Problem details: Select and reproduce each line of the listing below that bears the string "runs".

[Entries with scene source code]
+++

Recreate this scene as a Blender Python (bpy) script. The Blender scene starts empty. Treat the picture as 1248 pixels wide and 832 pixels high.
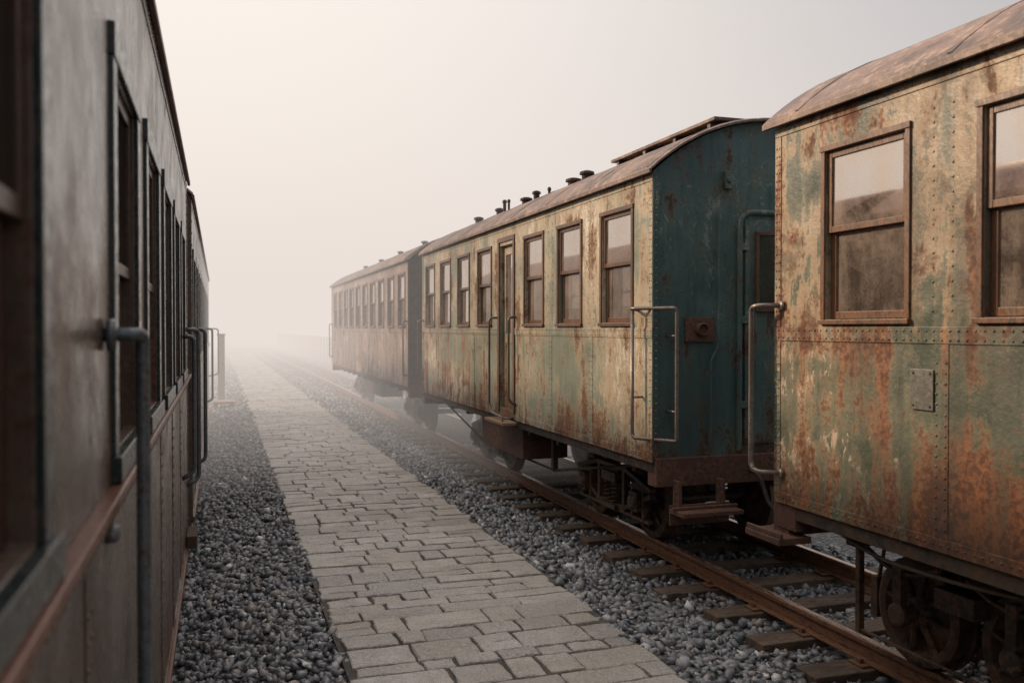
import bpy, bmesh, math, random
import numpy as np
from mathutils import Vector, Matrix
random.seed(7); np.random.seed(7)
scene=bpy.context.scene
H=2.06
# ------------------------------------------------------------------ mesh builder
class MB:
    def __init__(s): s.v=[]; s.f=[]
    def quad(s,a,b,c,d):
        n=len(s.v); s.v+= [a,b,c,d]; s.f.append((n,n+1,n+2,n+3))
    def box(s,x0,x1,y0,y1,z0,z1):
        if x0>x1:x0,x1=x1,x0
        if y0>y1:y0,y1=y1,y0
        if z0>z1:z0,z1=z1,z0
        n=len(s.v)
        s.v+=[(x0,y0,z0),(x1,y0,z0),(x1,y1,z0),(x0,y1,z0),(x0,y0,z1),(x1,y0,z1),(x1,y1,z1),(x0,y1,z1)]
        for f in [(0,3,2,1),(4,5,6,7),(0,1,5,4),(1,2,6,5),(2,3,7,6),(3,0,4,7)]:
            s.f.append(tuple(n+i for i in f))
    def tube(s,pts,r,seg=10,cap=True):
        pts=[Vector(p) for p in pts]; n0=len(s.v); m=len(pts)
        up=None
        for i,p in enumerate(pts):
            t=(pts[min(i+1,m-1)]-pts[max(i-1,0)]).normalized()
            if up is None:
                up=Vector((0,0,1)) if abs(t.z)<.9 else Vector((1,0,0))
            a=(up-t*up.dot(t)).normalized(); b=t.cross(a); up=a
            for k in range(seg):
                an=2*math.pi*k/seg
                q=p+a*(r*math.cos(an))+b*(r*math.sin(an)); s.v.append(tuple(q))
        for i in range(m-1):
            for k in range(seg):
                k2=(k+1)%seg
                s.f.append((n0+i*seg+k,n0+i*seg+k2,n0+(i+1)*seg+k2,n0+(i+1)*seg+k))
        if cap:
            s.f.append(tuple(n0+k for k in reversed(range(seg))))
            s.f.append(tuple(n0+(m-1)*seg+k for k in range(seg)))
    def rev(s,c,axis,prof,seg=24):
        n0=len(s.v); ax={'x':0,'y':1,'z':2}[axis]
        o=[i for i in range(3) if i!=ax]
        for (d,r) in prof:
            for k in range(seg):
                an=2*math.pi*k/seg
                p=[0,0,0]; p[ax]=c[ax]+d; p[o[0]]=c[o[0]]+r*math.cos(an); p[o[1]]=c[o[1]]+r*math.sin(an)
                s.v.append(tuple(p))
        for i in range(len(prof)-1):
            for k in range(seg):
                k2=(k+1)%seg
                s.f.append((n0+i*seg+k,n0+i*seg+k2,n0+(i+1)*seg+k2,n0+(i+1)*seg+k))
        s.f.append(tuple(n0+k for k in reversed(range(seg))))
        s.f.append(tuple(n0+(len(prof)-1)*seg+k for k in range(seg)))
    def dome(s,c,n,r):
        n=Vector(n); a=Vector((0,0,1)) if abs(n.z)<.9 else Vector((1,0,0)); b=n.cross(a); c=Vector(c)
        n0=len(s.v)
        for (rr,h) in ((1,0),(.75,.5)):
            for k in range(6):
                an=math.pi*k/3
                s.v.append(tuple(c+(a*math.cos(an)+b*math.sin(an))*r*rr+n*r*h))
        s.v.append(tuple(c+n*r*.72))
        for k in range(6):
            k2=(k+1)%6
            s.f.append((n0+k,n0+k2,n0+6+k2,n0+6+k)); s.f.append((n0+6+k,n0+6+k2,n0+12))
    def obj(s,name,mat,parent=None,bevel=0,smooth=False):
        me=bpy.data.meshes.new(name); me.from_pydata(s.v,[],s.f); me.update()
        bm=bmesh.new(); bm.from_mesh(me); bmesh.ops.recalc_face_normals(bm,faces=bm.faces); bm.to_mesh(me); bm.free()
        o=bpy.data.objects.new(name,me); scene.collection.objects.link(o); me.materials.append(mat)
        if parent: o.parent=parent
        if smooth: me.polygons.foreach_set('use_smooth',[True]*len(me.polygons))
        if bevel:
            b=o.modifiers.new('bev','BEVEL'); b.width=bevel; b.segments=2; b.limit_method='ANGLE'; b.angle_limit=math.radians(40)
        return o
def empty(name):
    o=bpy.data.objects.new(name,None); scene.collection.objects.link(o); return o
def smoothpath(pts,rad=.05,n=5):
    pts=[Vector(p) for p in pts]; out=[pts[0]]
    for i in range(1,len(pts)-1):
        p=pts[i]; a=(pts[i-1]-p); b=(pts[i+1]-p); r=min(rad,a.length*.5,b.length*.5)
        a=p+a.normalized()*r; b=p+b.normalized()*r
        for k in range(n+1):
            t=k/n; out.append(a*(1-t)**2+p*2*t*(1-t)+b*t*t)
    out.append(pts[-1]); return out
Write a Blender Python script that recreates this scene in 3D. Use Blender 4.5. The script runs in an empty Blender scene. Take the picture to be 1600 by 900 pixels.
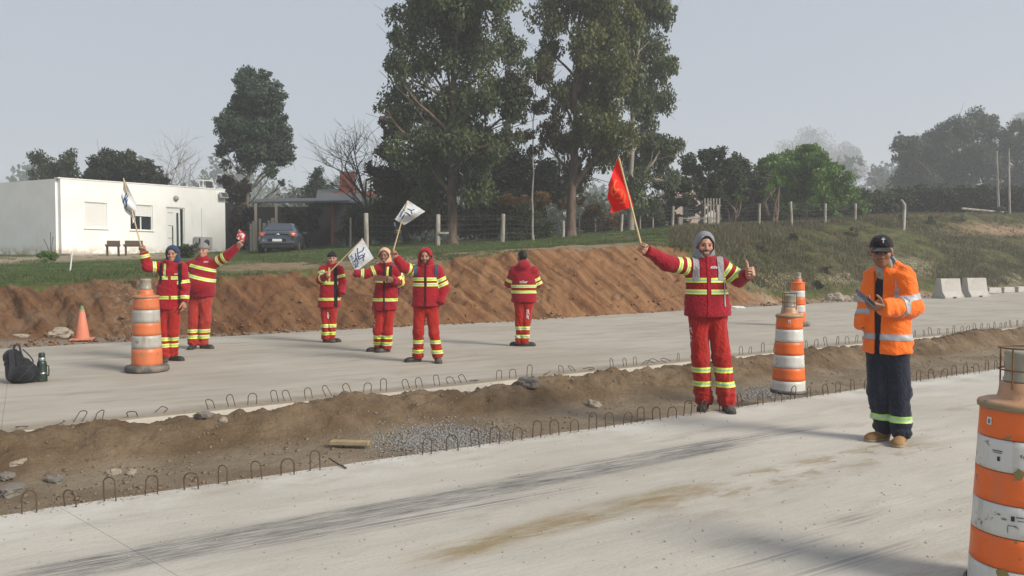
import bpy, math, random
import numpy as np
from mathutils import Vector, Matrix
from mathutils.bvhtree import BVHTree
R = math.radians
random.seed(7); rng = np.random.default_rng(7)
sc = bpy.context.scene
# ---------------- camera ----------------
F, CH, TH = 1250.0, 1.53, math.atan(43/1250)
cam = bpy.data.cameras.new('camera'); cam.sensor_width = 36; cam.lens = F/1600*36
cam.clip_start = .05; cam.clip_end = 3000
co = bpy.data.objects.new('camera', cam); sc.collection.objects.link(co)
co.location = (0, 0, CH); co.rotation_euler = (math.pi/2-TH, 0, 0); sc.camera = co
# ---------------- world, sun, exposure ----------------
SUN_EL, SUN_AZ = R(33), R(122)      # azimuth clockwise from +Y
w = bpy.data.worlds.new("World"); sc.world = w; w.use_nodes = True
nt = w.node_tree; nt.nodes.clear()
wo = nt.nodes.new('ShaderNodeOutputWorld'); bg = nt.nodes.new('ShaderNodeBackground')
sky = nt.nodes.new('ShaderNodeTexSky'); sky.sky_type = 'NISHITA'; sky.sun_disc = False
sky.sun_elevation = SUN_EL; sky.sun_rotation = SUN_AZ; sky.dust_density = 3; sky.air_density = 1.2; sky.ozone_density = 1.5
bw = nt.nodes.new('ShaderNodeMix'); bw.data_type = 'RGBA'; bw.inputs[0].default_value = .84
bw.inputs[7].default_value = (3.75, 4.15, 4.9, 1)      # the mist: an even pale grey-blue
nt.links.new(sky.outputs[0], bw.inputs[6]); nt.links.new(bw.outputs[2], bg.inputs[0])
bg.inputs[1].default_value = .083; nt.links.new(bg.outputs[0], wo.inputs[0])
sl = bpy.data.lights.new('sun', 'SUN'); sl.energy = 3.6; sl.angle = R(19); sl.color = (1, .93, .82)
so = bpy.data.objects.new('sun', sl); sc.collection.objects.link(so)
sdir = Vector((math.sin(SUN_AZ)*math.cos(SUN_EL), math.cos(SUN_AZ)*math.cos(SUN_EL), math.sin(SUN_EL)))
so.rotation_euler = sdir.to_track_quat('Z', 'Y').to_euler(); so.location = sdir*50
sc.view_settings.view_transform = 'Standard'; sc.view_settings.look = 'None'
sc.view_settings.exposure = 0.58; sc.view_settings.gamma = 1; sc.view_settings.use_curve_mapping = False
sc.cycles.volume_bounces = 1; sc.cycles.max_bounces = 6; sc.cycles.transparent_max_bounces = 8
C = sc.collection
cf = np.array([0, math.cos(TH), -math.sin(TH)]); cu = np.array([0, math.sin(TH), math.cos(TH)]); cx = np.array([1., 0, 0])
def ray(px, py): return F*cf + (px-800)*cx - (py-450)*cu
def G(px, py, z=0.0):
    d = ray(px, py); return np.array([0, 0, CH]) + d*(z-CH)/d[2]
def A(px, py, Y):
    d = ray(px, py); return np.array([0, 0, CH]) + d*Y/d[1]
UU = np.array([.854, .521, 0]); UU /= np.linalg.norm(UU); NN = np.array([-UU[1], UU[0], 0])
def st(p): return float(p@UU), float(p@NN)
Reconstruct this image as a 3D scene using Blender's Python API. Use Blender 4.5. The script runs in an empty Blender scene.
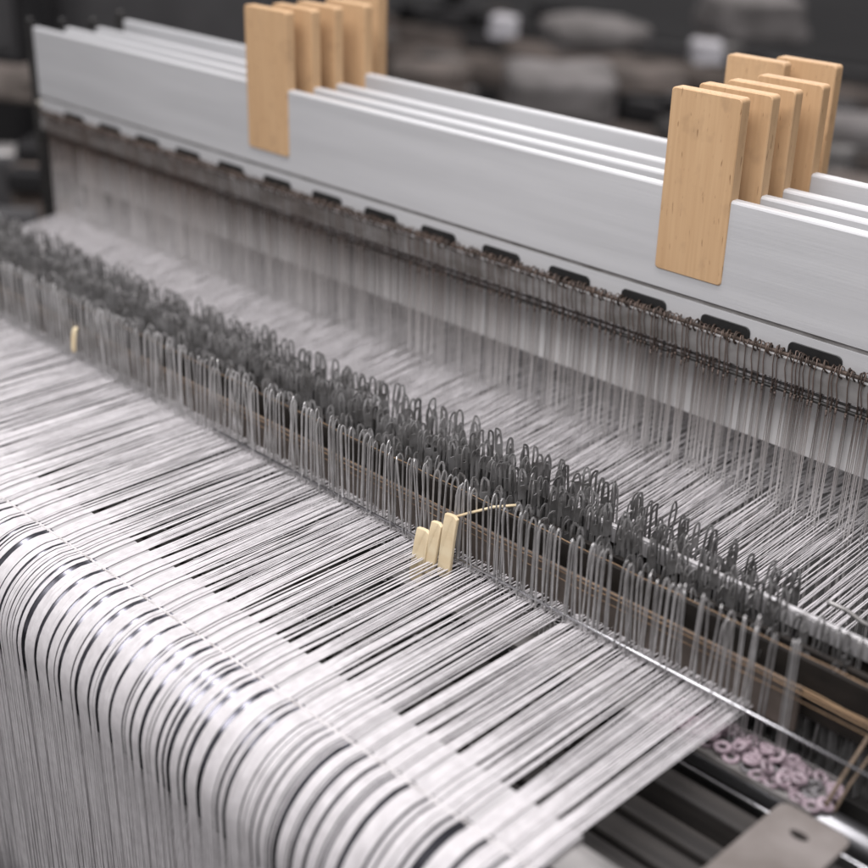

+++

Right answer:
Write a Blender Python script that recreates this scene in 3D. Use Blender 4.5. The script runs in an empty Blender scene. Take the picture to be 1600 by 900 pixels.
Reconstruct this image as a 3D scene using Blender's Python API. Use Blender 4.5. The script runs in an empty Blender scene.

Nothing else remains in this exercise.